**Exercise task:** Where a line in the listing below contains the word "More", copy that line.

(Scenes as source code)
- - - - -
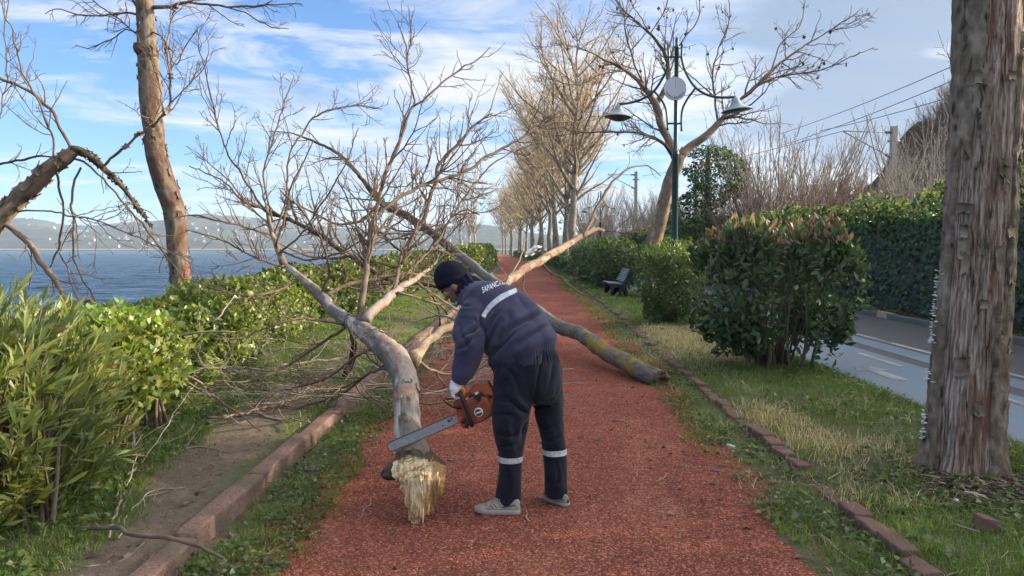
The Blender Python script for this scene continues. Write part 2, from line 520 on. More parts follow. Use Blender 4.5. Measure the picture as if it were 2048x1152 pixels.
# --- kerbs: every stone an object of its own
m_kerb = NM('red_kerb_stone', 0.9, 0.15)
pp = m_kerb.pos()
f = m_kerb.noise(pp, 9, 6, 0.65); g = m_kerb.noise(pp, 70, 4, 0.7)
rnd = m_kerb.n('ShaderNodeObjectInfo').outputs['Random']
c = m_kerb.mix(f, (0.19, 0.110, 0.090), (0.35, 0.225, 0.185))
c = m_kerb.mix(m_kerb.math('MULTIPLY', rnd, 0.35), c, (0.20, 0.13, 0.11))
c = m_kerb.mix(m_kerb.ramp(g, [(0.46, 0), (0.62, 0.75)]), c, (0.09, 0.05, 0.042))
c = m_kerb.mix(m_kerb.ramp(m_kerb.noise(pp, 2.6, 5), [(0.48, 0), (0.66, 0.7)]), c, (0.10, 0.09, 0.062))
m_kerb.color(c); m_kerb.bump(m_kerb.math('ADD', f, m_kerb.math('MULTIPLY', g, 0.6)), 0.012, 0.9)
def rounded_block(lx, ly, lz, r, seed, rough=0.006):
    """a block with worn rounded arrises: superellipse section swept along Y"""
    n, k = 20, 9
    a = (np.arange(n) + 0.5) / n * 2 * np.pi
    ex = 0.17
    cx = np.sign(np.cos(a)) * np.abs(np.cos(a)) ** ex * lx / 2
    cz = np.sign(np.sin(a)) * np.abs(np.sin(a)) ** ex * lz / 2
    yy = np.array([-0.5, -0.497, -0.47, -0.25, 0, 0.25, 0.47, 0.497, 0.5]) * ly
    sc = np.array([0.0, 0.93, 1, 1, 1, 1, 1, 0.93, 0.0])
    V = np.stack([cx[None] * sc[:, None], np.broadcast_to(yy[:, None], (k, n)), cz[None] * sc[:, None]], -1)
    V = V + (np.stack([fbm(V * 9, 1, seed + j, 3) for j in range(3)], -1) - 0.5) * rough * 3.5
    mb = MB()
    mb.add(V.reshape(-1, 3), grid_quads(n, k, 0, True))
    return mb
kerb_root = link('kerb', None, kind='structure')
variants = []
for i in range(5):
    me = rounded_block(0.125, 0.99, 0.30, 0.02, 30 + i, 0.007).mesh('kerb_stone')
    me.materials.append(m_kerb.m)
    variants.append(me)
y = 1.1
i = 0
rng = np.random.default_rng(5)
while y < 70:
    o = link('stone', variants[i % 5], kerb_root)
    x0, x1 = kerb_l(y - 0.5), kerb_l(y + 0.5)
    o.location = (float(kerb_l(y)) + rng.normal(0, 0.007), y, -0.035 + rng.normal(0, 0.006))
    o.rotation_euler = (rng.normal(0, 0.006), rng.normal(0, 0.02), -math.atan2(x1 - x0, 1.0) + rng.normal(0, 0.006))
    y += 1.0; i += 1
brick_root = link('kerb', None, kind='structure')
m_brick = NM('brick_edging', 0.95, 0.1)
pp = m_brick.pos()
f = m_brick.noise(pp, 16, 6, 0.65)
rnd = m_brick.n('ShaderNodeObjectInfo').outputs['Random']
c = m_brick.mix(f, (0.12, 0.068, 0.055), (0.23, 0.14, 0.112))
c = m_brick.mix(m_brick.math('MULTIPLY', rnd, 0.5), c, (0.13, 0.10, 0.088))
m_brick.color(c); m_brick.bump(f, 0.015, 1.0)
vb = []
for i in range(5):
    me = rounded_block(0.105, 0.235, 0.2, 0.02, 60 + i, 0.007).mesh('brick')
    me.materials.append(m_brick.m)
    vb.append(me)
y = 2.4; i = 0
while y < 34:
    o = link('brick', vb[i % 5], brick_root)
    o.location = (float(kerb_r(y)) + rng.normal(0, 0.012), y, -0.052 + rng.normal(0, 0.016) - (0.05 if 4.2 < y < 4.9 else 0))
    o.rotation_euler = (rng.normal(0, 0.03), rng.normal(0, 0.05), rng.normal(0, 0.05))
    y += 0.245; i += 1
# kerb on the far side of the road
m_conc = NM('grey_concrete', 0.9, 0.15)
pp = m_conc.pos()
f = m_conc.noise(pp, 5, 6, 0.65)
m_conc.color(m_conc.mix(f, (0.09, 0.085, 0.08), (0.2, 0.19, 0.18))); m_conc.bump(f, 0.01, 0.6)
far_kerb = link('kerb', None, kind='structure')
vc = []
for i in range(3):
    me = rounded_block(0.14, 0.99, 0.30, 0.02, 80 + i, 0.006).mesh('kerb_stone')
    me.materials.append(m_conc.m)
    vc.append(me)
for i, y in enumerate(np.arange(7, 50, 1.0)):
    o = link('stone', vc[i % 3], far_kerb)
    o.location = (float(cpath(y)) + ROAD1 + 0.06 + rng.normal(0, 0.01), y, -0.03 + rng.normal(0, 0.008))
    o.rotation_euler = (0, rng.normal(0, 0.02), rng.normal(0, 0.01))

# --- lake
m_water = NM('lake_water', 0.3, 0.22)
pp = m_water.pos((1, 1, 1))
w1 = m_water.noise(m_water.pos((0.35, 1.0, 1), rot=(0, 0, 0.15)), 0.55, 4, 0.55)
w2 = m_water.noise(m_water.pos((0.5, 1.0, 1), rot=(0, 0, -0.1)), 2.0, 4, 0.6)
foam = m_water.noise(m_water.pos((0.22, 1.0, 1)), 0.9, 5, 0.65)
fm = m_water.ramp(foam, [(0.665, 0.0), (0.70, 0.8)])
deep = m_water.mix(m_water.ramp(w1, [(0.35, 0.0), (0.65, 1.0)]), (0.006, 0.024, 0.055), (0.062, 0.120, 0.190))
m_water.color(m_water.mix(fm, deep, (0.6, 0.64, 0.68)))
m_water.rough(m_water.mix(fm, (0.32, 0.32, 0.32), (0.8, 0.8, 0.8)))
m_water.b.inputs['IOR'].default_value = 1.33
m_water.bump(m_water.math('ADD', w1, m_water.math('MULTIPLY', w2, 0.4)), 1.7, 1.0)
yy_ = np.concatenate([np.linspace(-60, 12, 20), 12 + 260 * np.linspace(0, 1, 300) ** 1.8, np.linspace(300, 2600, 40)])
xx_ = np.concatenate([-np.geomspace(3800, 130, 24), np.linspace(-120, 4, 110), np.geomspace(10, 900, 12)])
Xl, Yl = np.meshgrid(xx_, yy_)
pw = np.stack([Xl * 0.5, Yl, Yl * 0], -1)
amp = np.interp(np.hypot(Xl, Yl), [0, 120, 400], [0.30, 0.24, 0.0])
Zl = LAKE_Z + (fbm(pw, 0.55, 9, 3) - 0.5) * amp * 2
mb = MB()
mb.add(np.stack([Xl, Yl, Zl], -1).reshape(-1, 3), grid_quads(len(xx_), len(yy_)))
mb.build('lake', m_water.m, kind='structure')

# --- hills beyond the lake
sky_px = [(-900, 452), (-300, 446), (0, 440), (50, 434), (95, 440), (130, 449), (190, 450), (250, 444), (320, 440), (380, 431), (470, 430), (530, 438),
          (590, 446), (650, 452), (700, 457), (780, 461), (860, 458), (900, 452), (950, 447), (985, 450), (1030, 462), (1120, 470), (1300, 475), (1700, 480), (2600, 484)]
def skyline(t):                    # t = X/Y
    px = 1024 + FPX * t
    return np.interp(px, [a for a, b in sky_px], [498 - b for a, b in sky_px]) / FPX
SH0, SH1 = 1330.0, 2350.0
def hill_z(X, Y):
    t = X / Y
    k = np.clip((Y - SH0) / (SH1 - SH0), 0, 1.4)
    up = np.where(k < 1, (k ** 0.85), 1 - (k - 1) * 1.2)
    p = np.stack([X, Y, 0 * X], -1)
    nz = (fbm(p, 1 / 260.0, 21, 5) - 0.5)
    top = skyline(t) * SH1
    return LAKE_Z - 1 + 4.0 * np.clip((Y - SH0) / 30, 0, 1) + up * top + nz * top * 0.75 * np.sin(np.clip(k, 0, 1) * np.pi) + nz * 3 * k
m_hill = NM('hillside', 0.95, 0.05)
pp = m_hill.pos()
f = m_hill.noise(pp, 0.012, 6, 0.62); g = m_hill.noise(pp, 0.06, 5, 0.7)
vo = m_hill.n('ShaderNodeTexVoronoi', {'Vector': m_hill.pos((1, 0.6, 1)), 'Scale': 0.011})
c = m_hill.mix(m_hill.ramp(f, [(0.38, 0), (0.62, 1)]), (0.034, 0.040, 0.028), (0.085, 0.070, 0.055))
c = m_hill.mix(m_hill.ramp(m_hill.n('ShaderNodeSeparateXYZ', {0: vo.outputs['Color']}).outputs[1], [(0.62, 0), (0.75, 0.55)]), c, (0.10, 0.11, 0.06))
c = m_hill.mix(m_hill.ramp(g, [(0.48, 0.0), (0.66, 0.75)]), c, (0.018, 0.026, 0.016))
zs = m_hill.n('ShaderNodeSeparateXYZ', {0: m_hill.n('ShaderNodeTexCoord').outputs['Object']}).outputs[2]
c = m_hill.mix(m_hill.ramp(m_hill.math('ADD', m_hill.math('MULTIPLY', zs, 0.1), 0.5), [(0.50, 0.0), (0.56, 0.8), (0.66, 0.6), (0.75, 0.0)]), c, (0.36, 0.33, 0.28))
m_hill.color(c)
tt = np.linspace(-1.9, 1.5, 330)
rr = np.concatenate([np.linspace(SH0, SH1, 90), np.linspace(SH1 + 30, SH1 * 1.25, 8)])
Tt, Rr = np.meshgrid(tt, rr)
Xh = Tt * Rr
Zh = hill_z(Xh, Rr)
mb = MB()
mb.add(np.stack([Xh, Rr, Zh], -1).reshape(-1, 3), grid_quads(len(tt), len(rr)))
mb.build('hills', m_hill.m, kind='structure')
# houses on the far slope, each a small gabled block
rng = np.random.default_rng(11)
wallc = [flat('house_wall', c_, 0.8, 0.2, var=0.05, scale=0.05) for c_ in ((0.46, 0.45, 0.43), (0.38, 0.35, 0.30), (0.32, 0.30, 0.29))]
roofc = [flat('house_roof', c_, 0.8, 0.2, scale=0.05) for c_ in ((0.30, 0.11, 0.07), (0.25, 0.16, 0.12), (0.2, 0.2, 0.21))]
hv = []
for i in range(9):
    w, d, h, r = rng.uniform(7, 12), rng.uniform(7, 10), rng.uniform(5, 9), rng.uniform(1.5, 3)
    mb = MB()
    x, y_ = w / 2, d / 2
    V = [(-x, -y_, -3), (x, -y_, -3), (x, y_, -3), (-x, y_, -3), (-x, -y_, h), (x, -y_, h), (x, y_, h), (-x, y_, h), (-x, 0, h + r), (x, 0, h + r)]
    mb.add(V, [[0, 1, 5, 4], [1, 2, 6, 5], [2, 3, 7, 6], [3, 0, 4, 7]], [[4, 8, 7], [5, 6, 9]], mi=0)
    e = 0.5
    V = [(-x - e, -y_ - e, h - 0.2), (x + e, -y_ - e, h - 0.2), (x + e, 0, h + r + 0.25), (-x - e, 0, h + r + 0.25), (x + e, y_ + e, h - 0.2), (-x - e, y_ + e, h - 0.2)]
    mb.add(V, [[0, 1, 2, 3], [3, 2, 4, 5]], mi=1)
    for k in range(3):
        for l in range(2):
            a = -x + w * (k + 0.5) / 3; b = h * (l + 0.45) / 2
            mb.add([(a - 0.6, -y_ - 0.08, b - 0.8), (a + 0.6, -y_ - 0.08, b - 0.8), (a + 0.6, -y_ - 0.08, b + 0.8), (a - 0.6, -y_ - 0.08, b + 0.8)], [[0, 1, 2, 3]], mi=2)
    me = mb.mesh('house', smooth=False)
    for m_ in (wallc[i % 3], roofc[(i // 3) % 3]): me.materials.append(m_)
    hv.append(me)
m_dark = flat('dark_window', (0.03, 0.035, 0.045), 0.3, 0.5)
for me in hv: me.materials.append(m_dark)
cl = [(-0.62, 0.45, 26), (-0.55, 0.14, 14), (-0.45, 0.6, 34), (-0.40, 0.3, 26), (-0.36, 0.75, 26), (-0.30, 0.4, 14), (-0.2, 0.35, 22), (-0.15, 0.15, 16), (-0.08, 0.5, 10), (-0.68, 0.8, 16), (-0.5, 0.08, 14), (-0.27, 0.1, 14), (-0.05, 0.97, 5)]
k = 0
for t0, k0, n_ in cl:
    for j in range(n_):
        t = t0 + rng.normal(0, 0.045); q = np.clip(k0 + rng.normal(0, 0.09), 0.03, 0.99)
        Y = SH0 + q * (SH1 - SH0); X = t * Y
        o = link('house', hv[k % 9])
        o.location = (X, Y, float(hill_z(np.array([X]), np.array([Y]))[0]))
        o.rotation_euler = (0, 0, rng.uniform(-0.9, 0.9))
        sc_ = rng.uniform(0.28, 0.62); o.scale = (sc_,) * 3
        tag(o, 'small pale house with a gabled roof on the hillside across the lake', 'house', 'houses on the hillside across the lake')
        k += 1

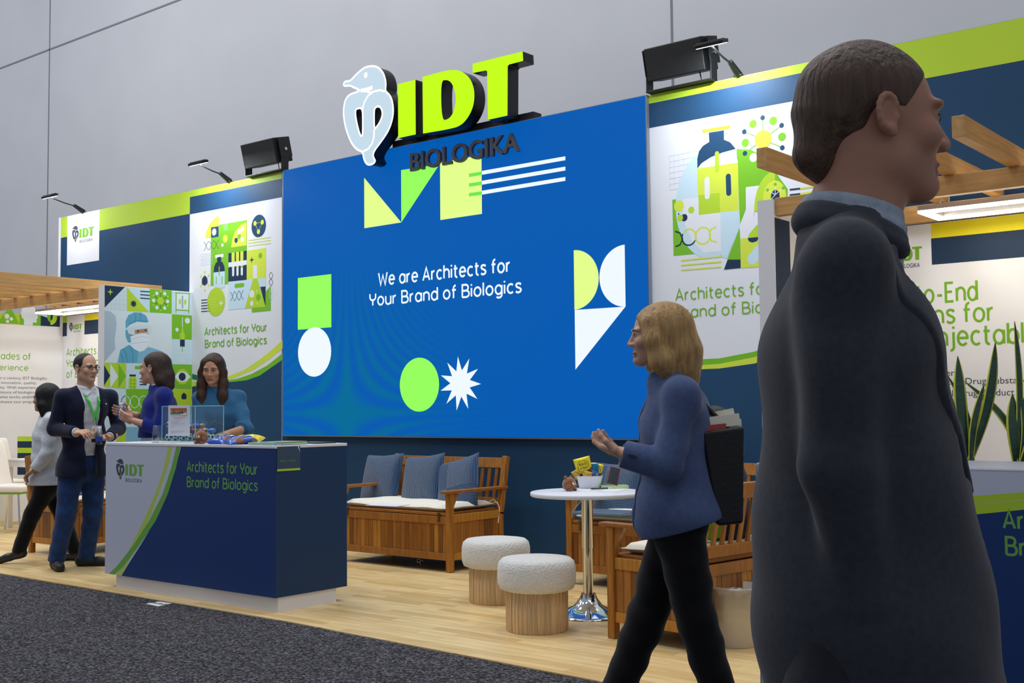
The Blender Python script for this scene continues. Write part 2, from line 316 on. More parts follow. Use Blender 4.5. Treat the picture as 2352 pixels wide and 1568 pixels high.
- - - - -
**Result of this task:**
The Blender Python script for this scene continues. Write part 2, from line 520 on. More parts follow. Use Blender 4.5. Measure the picture as if it were 2048x1152 pixels.
The Blender Python script for this scene continues. Write part 2, from line 316 on. More parts follow. Use Blender 4.5. Treat the picture as 2352 pixels wide and 1568 pixels high.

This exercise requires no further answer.